Essa interseção entre literatura e artes visuais foi um fenômeno recorrente e complexo ao longo do século, manifestando-se de diversas maneiras, que estabeleceram múltiplas conexões, mas sem seguir necessariamente uma hierarquia fixa.


Assim, a produção contemporânea em poesia visual carrega toda essa bagagem histórica da própria experimentação, além de revelar uma diversidade incrível, e uma ampla gama de investigações. A prática transforma palavras, letras e códigos verbais em recursos visuais que dialogam com outras formas de expressão. Alguns trabalhos na arte contemporânea brasileira exploram novas formas visuais através do uso da palavra e, em outras instâncias, a palavra poética ganha materialidade em instalações multimídia, objetos, performances ou intervém nos espaços públicos das cidades.


A partir do diálogo entre literatura e artes visuais, impulsionado pelo modernismo e pelas neovanguardas, as fronteiras entre as categorias tradicionais de arte tornaram-se mais flexíveis. Pintura, escultura, fotografia, literatura, objeto, desenho, colagem, entre outras formas de expressão, passaram a dialogar e se misturar, possibilitando experiências artísticas sem limites definidos, e esse passo é fundamental para compreender a arte do hoje. No começo deste século, surgiam obras que poderiam ser identificadas tanto como poesia visual (uma categoria da literatura) quanto como pop arte, sem contradições.

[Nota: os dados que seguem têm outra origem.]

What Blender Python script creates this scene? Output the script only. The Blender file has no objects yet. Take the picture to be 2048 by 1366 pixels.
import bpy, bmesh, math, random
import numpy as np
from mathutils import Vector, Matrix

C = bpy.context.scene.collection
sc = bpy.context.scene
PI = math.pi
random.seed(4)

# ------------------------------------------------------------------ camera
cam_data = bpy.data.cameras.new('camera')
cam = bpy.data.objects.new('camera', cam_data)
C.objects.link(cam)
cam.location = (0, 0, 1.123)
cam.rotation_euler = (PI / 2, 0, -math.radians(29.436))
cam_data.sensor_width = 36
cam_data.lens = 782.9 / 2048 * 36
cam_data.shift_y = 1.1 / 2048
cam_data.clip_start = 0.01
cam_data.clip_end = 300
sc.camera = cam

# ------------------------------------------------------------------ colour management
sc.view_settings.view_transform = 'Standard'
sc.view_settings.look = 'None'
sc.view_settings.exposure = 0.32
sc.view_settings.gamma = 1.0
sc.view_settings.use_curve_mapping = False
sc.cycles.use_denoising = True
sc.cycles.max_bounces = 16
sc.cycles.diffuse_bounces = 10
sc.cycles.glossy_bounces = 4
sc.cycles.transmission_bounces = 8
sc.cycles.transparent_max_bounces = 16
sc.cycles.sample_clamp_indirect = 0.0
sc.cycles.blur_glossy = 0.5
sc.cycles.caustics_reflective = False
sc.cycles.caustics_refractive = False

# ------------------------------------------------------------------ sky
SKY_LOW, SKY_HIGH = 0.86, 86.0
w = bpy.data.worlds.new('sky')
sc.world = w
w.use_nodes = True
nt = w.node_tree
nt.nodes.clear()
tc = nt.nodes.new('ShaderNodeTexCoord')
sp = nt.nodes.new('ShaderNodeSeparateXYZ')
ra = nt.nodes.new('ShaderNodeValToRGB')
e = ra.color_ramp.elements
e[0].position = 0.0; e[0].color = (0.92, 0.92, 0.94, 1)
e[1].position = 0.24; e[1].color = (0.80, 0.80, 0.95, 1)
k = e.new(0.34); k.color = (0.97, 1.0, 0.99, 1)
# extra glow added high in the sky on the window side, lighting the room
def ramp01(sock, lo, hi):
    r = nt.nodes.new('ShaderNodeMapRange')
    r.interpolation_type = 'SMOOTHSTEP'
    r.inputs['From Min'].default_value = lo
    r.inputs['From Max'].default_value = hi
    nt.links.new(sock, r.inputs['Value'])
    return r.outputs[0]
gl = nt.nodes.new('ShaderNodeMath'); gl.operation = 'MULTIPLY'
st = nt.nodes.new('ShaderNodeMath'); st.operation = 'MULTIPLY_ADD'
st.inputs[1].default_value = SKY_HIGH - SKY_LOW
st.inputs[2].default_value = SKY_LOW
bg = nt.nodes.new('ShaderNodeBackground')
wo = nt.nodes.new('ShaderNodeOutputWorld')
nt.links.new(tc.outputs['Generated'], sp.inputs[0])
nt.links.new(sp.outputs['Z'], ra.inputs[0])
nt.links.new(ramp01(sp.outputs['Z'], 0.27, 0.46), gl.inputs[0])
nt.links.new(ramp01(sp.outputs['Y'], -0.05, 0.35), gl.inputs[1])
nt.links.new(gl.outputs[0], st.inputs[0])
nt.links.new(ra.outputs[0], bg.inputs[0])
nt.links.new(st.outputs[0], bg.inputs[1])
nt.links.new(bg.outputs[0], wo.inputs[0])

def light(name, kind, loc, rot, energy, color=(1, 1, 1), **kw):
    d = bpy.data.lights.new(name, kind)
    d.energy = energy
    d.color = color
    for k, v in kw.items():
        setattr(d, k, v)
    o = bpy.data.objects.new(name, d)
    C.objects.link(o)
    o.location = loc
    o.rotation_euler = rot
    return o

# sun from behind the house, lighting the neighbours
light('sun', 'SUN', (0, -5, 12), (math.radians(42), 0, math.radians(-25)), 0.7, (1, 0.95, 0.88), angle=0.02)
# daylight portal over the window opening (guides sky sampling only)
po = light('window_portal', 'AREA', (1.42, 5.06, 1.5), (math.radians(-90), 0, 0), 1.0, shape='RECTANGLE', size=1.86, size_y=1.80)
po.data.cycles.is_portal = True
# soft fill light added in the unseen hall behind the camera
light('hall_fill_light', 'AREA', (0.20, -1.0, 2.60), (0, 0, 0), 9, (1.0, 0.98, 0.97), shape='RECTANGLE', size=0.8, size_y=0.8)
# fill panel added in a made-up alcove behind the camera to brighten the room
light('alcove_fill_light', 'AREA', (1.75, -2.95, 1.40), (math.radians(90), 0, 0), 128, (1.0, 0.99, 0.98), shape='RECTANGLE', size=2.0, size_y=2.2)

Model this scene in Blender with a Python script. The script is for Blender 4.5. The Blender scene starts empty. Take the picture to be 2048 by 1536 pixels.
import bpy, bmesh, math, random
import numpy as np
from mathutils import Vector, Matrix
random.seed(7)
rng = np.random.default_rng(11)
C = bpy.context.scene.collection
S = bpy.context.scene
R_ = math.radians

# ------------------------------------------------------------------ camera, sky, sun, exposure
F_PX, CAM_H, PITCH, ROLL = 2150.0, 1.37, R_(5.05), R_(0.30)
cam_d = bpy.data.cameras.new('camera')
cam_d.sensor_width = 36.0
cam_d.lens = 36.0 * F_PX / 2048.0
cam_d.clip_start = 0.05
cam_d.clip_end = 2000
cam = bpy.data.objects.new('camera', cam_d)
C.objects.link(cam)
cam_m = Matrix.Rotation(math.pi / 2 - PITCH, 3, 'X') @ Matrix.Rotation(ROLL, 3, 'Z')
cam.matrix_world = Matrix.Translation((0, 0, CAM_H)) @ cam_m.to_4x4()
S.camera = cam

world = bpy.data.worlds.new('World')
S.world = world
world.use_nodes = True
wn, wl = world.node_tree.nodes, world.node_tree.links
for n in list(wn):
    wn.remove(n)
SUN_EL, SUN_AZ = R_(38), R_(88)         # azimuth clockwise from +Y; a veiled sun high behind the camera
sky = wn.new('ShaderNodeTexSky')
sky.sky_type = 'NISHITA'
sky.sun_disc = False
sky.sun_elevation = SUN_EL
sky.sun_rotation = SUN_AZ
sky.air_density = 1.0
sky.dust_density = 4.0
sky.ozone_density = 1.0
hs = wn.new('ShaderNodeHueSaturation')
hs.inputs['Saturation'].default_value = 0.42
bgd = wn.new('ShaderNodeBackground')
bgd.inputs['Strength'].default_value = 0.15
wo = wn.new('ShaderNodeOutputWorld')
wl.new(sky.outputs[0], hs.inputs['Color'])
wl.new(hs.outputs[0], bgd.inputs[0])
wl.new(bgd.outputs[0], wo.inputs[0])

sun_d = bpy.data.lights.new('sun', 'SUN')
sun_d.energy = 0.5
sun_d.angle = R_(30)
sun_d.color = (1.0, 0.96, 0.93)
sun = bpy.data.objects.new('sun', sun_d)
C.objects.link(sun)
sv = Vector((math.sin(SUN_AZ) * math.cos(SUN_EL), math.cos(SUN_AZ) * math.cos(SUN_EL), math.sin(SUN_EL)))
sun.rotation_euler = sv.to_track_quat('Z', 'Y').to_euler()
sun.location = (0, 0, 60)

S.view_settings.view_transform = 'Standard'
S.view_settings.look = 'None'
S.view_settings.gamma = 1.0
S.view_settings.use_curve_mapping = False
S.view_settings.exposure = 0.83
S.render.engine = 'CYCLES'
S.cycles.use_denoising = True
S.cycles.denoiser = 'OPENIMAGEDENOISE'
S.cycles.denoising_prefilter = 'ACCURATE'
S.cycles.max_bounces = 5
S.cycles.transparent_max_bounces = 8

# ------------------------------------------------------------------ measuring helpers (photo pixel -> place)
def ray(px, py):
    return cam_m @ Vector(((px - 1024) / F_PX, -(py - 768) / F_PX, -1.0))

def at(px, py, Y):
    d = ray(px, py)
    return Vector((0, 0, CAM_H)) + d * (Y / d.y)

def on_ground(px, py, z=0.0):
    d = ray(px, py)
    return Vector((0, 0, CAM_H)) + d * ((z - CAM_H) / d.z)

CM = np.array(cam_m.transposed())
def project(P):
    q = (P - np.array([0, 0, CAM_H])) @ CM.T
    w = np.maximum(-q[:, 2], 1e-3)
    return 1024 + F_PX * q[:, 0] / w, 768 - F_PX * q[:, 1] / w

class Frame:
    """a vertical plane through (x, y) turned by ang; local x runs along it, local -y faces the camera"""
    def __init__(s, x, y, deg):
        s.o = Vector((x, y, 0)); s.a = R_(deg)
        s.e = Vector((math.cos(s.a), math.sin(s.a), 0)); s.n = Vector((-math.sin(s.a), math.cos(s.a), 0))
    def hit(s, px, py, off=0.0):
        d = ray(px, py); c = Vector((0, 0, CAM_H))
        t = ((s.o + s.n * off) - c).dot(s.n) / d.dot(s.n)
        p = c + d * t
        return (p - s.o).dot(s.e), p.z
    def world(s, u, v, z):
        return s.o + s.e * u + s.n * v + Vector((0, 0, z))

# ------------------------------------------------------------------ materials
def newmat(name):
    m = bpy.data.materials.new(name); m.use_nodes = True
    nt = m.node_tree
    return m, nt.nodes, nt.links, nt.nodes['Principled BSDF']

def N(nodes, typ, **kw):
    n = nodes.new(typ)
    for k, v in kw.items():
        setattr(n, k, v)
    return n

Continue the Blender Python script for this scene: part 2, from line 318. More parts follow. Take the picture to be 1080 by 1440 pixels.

A palavra escrita, como material para a composição de pinturas, desenhos ou instalações, ainda desperta o interesse de jovens artistas brasileiros que exploram a cultura e a visualidade das grandes cidades. Guilherme Callegari e Ale Jordão são dois exemplos desses talentos. As obras de Callegari, como pinturas, serigrafias e desenhos, incorporam elementos do design gráfico e da linguagem tipográfica, muitas vezes criando escritas ilegíveis ou sobrepondo logotipos de marcas de carros de luxo a elementos do cotidiano urbano.



Já a artista Verena Smit utiliza os meios digitais como um espaço privilegiado para a divulgação de sua produção poética e visual. Suas obras exploram a linguagem e a palavra poética, frequentemente abordando temas como relacionamentos amorosos e suas complexidades. Na Ocupação Poética de 2019, promovida pelo Centro Cultural São Paulo, duas instalações concebidas por Smit foram expostas: um letreiro em neon com a frase "Desesperar, jamais" e um relógio que substitui números por letras, formando sequencialmente as palavras Arte, Tempo, Medo e Mudar.



A linguagem escrita, além de servir como elemento gráfico-poético nas obras, capaz de desconstruir significados, também pode ser empregada na elaboração de discursos teóricos sobre o processo de trabalho dos pesquisadores em arte, contribuindo para uma compreensão mais profunda da obra como um processo em constante evolução.


O passo que a Arte deu por si mesma representa um verdadeiro deleite para todos nós, tudo isso a partir da possibilidade de ver Arte e seus significados em diversos locais e manifestações, sem as antigas e rígidas limitações, conhecendo caminhos cada vez mais diversos e acolhedores.